### Work required
Without the pictures, return all of the material exactly as written.

## Start Source excerpt

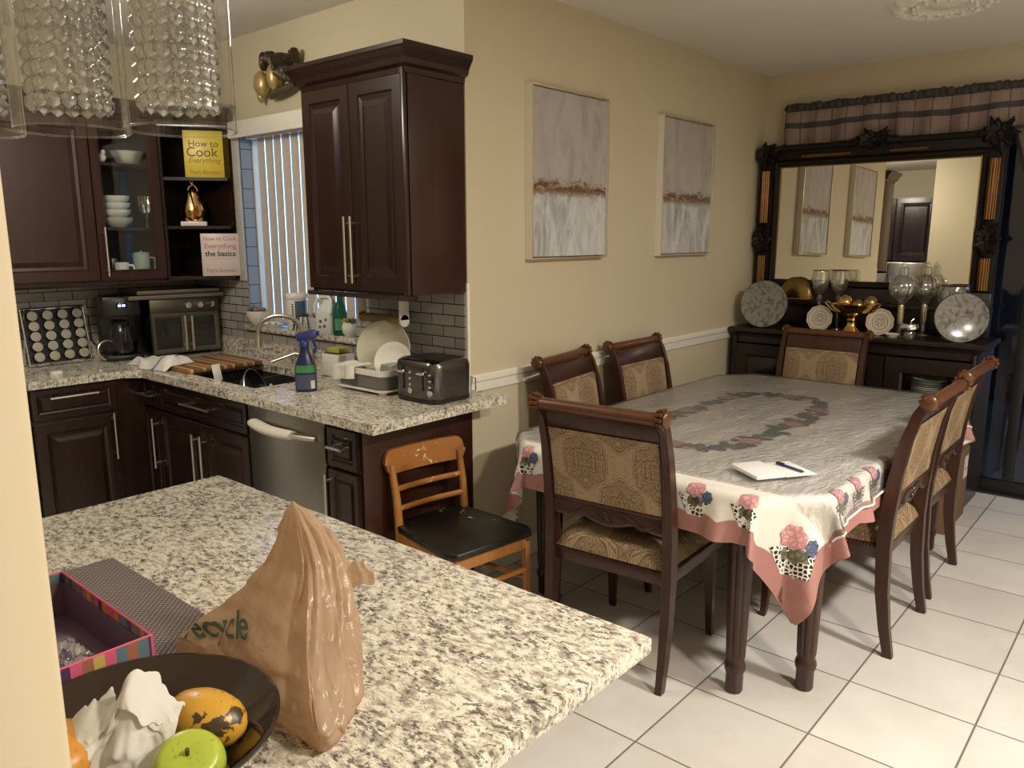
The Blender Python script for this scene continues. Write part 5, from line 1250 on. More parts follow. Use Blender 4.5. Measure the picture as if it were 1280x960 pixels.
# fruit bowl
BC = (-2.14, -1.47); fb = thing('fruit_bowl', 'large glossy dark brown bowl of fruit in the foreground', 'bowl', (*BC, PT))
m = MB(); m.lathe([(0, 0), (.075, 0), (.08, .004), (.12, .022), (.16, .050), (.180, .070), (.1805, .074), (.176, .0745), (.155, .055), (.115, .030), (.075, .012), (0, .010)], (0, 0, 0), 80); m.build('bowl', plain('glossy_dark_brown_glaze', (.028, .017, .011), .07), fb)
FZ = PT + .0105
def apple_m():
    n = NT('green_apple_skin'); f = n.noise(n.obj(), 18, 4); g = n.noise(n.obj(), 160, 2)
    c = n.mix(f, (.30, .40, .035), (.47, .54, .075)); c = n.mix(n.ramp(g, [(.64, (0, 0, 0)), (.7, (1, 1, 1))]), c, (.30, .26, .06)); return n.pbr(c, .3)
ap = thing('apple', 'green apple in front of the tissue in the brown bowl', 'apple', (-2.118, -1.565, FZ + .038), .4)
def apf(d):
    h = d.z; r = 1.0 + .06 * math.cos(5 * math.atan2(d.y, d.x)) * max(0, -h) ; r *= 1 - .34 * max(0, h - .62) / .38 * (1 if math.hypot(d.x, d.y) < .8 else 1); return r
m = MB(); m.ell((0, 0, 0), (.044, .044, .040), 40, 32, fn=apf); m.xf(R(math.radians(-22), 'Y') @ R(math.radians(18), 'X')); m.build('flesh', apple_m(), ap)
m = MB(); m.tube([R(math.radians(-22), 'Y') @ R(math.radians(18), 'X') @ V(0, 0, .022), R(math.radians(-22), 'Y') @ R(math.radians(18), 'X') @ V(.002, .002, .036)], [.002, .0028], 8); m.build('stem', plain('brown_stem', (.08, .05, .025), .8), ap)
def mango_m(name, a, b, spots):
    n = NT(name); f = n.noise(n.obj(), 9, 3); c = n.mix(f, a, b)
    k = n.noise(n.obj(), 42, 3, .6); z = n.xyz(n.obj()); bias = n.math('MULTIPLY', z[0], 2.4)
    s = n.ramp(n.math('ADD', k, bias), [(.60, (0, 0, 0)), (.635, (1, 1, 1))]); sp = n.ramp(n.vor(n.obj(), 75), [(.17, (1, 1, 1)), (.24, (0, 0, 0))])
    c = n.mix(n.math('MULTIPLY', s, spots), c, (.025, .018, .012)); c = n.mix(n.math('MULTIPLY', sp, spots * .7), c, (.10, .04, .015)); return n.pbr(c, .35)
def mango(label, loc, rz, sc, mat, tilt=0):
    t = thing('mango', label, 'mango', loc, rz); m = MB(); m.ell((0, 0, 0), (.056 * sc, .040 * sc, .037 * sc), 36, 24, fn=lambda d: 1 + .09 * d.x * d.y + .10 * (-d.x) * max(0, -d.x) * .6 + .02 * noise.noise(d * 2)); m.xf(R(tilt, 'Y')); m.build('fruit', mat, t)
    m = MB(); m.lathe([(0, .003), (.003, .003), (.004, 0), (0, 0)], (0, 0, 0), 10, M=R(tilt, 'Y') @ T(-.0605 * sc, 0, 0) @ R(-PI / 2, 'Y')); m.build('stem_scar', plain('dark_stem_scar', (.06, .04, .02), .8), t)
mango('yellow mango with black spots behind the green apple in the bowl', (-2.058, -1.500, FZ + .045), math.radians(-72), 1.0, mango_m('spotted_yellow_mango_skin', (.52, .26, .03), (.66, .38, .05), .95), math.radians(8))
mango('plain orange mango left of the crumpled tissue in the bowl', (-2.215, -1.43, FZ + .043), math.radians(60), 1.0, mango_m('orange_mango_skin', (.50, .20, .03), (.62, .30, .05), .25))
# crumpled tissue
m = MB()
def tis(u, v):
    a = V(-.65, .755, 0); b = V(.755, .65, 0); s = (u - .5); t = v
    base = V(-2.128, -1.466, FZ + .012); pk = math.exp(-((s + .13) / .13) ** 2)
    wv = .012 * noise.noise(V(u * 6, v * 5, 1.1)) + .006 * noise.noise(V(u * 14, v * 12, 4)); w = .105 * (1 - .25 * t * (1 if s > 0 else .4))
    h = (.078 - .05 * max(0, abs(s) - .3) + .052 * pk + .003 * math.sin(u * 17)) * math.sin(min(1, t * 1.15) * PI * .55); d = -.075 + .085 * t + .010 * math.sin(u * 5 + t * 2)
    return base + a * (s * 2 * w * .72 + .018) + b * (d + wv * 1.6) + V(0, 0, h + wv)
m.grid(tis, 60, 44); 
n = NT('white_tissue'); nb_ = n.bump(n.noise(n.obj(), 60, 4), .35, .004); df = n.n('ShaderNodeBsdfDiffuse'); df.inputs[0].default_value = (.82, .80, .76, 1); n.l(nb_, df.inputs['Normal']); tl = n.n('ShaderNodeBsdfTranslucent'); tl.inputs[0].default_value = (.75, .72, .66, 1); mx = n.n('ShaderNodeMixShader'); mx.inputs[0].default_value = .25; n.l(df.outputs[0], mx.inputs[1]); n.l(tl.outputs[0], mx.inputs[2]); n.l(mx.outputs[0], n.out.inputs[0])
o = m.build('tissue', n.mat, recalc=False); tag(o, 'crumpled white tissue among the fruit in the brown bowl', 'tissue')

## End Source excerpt

### Exercise result
The Blender Python script for this scene continues. Write part 5, from line 1250 on. More parts follow. Use Blender 4.5. Measure the picture as if it were 1280x960 pixels.
# fruit bowl
BC = (-2.14, -1.47); fb = thing('fruit_bowl', 'large glossy dark brown bowl of fruit in the foreground', 'bowl', (*BC, PT))
m = MB(); m.lathe([(0, 0), (.075, 0), (.08, .004), (.12, .022), (.16, .050), (.180, .070), (.1805, .074), (.176, .0745), (.155, .055), (.115, .030), (.075, .012), (0, .010)], (0, 0, 0), 80); m.build('bowl', plain('glossy_dark_brown_glaze', (.028, .017, .011), .07), fb)
FZ = PT + .0105
def apple_m():
    n = NT('green_apple_skin'); f = n.noise(n.obj(), 18, 4); g = n.noise(n.obj(), 160, 2)
    c = n.mix(f, (.30, .40, .035), (.47, .54, .075)); c = n.mix(n.ramp(g, [(.64, (0, 0, 0)), (.7, (1, 1, 1))]), c, (.30, .26, .06)); return n.pbr(c, .3)
ap = thing('apple', 'green apple in front of the tissue in the brown bowl', 'apple', (-2.118, -1.565, FZ + .038), .4)
def apf(d):
    h = d.z; r = 1.0 + .06 * math.cos(5 * math.atan2(d.y, d.x)) * max(0, -h) ; r *= 1 - .34 * max(0, h - .62) / .38 * (1 if math.hypot(d.x, d.y) < .8 else 1); return r
m = MB(); m.ell((0, 0, 0), (.044, .044, .040), 40, 32, fn=apf); m.xf(R(math.radians(-22), 'Y') @ R(math.radians(18), 'X')); m.build('flesh', apple_m(), ap)
m = MB(); m.tube([R(math.radians(-22), 'Y') @ R(math.radians(18), 'X') @ V(0, 0, .022), R(math.radians(-22), 'Y') @ R(math.radians(18), 'X') @ V(.002, .002, .036)], [.002, .0028], 8); m.build('stem', plain('brown_stem', (.08, .05, .025), .8), ap)
def mango_m(name, a, b, spots):
    n = NT(name); f = n.noise(n.obj(), 9, 3); c = n.mix(f, a, b)
    k = n.noise(n.obj(), 42, 3, .6); z = n.xyz(n.obj()); bias = n.math('MULTIPLY', z[0], 2.4)
    s = n.ramp(n.math('ADD', k, bias), [(.60, (0, 0, 0)), (.635, (1, 1, 1))]); sp = n.ramp(n.vor(n.obj(), 75), [(.17, (1, 1, 1)), (.24, (0, 0, 0))])
    c = n.mix(n.math('MULTIPLY', s, spots), c, (.025, .018, .012)); c = n.mix(n.math('MULTIPLY', sp, spots * .7), c, (.10, .04, .015)); return n.pbr(c, .35)
def mango(label, loc, rz, sc, mat, tilt=0):
    t = thing('mango', label, 'mango', loc, rz); m = MB(); m.ell((0, 0, 0), (.056 * sc, .040 * sc, .037 * sc), 36, 24, fn=lambda d: 1 + .09 * d.x * d.y + .10 * (-d.x) * max(0, -d.x) * .6 + .02 * noise.noise(d * 2)); m.xf(R(tilt, 'Y')); m.build('fruit', mat, t)
    m = MB(); m.lathe([(0, .003), (.003, .003), (.004, 0), (0, 0)], (0, 0, 0), 10, M=R(tilt, 'Y') @ T(-.0605 * sc, 0, 0) @ R(-PI / 2, 'Y')); m.build('stem_scar', plain('dark_stem_scar', (.06, .04, .02), .8), t)
mango('yellow mango with black spots behind the green apple in the bowl', (-2.058, -1.500, FZ + .045), math.radians(-72), 1.0, mango_m('spotted_yellow_mango_skin', (.52, .26, .03), (.66, .38, .05), .95), math.radians(8))
mango('plain orange mango left of the crumpled tissue in the bowl', (-2.215, -1.43, FZ + .043), math.radians(60), 1.0, mango_m('orange_mango_skin', (.50, .20, .03), (.62, .30, .05), .25))
# crumpled tissue
m = MB()
def tis(u, v):
    a = V(-.65, .755, 0); b = V(.755, .65, 0); s = (u - .5); t = v
    base = V(-2.128, -1.466, FZ + .012); pk = math.exp(-((s + .13) / .13) ** 2)
    wv = .012 * noise.noise(V(u * 6, v * 5, 1.1)) + .006 * noise.noise(V(u * 14, v * 12, 4)); w = .105 * (1 - .25 * t * (1 if s > 0 else .4))
    h = (.078 - .05 * max(0, abs(s) - .3) + .052 * pk + .003 * math.sin(u * 17)) * math.sin(min(1, t * 1.15) * PI * .55); d = -.075 + .085 * t + .010 * math.sin(u * 5 + t * 2)
    return base + a * (s * 2 * w * .72 + .018) + b * (d + wv * 1.6) + V(0, 0, h + wv)
m.grid(tis, 60, 44); 
n = NT('white_tissue'); nb_ = n.bump(n.noise(n.obj(), 60, 4), .35, .004); df = n.n('ShaderNodeBsdfDiffuse'); df.inputs[0].default_value = (.82, .80, .76, 1); n.l(nb_, df.inputs['Normal']); tl = n.n('ShaderNodeBsdfTranslucent'); tl.inputs[0].default_value = (.75, .72, .66, 1); mx = n.n('ShaderNodeMixShader'); mx.inputs[0].default_value = .25; n.l(df.outputs[0], mx.inputs[1]); n.l(tl.outputs[0], mx.inputs[2]); n.l(mx.outputs[0], n.out.inputs[0])
o = m.build('tissue', n.mat, recalc=False); tag(o, 'crumpled white tissue among the fruit in the brown bowl', 'tissue')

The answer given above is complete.